When an agreement is broken we also must give feedback because broken agreements can lead to broken promises to customers which will predictably lead to higher cost and/or lost customer loyalty.

When an agreement is broken we can say, “May I please give you feedback about your agreement?”  We can then have a discussion to find out why the agreement was broken. “The process didn’t work. Why? How can we improve the process you are currently using to keep your agreement?”

What is accountability?

Accountability is a condition where one is aware of what they need to be accountable for, they understand a predictable process for keeping that agreement. They agree to follow that process and finally they know they will receive feedback if the agreement is not kept or the process did not work (there was too much variation).

How can we manage accountability?

Holding employees accountable to their agreements (commitments) is the most effective strategy for high performance. Holding people accountable for results can result in unintended consequences such as manipulation and/or cheating.  Feedback provides the key final step for our definition of accountability. In order to create trust we must expect employees to keep their agreements. We must expect they can be trusted to have integrity. We must expect them to do what they say they will do. When they fail to keep their agreements we must remind them and bring it to their attention. This is the role of feedback. Feedback provides confirmation that people kept their agreements. It provides confirmation that people have integrity.

Everyone wants feedback. Any responsible adult will want to learn how to improve their interactions. Conversely, anyone unwilling to listen and learn is being irresponsible and possibly does not belong in the organization. Very often, irresponsible employees will quit when they know they will be held accountable to these values behaviors.
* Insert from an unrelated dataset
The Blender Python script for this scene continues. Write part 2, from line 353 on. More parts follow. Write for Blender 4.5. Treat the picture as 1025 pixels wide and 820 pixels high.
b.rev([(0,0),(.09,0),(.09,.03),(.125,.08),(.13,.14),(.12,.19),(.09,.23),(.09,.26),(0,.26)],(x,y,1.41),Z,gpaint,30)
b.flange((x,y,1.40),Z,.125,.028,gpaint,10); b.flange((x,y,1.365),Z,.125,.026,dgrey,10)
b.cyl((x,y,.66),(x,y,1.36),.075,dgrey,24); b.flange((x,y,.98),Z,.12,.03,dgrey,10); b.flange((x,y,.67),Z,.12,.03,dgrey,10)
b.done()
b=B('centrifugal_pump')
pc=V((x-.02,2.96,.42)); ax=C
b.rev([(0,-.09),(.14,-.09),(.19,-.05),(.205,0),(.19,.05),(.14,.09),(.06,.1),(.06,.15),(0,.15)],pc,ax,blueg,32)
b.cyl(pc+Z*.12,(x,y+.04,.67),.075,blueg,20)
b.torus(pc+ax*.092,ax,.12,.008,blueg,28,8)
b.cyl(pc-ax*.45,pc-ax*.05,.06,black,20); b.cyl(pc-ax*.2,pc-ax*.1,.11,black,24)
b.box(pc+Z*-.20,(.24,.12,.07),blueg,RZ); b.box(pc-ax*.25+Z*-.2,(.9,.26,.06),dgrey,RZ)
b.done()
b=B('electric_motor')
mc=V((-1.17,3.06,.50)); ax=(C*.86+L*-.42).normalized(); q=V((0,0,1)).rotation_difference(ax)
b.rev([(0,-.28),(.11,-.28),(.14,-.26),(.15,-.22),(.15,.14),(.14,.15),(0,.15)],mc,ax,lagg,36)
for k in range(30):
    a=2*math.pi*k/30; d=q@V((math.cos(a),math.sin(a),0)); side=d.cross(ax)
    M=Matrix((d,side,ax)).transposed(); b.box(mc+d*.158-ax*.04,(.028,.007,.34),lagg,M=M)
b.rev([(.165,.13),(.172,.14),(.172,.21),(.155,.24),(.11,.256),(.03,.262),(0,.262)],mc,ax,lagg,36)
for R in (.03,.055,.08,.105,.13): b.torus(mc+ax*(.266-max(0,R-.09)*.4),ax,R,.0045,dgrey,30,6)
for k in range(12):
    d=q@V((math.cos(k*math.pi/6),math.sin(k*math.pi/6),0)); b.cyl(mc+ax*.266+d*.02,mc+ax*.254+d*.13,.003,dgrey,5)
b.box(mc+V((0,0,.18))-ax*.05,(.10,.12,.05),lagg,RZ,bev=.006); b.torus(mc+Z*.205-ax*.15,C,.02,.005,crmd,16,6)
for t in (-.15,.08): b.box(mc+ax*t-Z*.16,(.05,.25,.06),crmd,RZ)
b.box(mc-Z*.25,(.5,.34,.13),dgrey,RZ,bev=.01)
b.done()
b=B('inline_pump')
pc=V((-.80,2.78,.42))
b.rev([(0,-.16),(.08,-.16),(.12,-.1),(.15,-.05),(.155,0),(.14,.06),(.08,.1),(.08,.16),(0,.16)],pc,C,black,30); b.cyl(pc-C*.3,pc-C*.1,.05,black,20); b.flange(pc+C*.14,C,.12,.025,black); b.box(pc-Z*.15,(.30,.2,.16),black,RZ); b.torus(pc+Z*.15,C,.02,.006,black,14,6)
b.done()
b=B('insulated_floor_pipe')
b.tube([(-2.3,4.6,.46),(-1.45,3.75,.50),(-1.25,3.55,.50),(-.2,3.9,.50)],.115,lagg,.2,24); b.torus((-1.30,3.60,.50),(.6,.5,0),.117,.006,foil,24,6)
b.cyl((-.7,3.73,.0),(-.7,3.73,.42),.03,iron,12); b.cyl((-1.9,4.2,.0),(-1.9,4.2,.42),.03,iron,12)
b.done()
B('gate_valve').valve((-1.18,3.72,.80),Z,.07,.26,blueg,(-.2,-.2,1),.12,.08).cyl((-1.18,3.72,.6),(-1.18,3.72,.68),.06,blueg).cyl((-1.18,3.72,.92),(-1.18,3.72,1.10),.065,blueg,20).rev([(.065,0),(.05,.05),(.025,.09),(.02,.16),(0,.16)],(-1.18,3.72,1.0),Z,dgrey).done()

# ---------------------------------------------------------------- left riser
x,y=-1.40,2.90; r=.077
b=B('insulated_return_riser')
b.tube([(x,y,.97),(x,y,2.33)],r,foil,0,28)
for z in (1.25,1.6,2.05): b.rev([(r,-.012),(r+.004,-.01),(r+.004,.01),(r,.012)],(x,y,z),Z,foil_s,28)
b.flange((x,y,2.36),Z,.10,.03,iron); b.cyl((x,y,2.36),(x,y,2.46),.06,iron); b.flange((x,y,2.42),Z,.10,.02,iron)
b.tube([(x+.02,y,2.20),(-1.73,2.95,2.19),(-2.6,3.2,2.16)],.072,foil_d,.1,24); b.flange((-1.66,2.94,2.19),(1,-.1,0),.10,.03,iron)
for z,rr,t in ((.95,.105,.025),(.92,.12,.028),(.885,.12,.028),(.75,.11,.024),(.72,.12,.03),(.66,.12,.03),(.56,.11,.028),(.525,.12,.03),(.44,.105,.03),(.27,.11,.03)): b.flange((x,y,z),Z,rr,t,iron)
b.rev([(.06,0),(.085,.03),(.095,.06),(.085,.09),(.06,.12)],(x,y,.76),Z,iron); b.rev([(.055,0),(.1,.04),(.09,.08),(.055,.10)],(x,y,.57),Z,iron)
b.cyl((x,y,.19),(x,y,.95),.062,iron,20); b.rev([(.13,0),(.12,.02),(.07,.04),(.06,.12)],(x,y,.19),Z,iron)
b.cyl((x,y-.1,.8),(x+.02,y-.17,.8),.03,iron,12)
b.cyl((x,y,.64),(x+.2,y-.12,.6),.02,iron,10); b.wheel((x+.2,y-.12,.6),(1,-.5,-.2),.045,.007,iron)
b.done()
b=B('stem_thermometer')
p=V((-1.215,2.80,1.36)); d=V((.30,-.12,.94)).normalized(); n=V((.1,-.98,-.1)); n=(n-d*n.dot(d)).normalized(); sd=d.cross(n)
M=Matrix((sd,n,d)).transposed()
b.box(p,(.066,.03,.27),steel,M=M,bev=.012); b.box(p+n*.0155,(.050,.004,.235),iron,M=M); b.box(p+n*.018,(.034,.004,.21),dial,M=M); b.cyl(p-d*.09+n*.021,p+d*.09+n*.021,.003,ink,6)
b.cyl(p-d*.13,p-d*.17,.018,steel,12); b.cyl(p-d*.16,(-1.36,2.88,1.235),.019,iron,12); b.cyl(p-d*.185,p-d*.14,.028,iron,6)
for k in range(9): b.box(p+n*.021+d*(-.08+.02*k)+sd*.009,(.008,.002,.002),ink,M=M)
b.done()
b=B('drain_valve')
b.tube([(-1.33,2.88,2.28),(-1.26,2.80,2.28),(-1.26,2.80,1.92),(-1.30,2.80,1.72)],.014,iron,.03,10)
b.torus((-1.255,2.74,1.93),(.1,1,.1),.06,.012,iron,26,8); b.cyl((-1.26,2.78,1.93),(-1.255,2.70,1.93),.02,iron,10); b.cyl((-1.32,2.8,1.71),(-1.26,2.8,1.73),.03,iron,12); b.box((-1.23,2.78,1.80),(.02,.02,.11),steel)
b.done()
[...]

Often these employees are those causing the most wasted management time on performance issues.

The average leader is not willing or able to recognize that variation occurs in every process and so they tend to see all mistakes (or any variation from their expectations) as avoidable. Some variation is avoidable and some is not. Let’s take a simple example.

Think about how long it takes you to travel to your office everyday (drive, walk, ride your bike etc.). What is the average time? Is there a great deal of variation in this process or can you predict (with accuracy) how long the trip will take? If you can predict the amount of time with fair accuracy, the process (or route you take) is probably stable. A stable process is one that has a specific capability. It can be used to make a prediction. By collecting data and plotting it onto a “control chart” a leader can begin to manage the variation in a process. A Control chart is used to monitor the variation in a process. Properly collected data are plotted on a run chart and certain limits are calculated. Data points that fall within the limits (upper and lower control limits) indicate common cause variation or random variation. Any points that fall outside these limits indicate a major change to the system.

If we properly collected data about your commute to work and plotted it in a control chart, we would probably see only common cause variation. This would mean all the data points would fall within the control limits. This means that you could predict a commute time that averages X and is not more than Y and no less than Z (where X = the average time, Y= the upper control limit and Z = the lower control limit).

If any of the data points fall outside the control limits, this would indicate an unstable process. The point outside the limit is a special cause and indicates some major flaw in the system or process. For example, if your normal route home suddenly falls into major construction, you will either be significantly delayed or will need to choose a new route. This change in the system would show up on the control chart when your trip time data point falls outside the usual control limits. This change in the system is unusual, easily identifiable, and often easy to eliminate (just take a different route. Other variation in this simple example is unidentifiable because it is due to multiple causes at the same time that continuously interact (traffic, weather, road conditions, temperature, day of the week, etc.). This is called common cause variation.

Leaders must understand the difference between common cause variation (inside the control limits) and special cause variation (outside the control limits) because each requires a different strategy. Common cause variation is not caused by any one special event. Instead it is the “voice” of the system the way the system is currently operating. If a leader wants to improve common cause variation he/she must study the process using the quality improvement tools and make decisions based on knowledge of the system. This often requires a process improvement team because processes are complex and they are interdependent with other processes in the system. A change in one process can cause an impact (unintended negative consequences) in another process. Leaders that make small changes to process with the intention to make improvements can actually make things worse unless they take the time to study the entire process.

Leaders must understand when a special cause appears so immediate action can be taken because there is an assignable cause to the change. In our commute example, the construction caused a significant increase in commuting time and is therefore a special cause. The leader is justified to take action immediately to remove the special cause (take a different route).

The key for leaders is to become aware of the variation in the processes within their control and manage that variation. This often requires the collection of data and the presentation of that data in a control chart.

Managing variation improves quality, profitability, and, shareholder value. Companies that manage variation well can bring new products to market more quickly, with minimal errors, can produce high-quality products with minimal rework, and can grow customer loyalty faster. Variation can increase all eight types of waste as detailed by Toyota:

  1. Waste from over production.
  2. Waste from waiting time.
  3. Transportation waste.
  4. Processing waste.
  5. Inventory waste.
  6. Waste of motion.
  7. Waste from product defects.
  8. Waste of under-utilization of people skills and capabilities

Waste in any form damages profitability, employee engagement, and customer loyalty. The ability to manage variation in work is a critical competency for all managers and leaders. This skill must be taught to all employees to enable an organization to manage long-term performance and customer loyalty.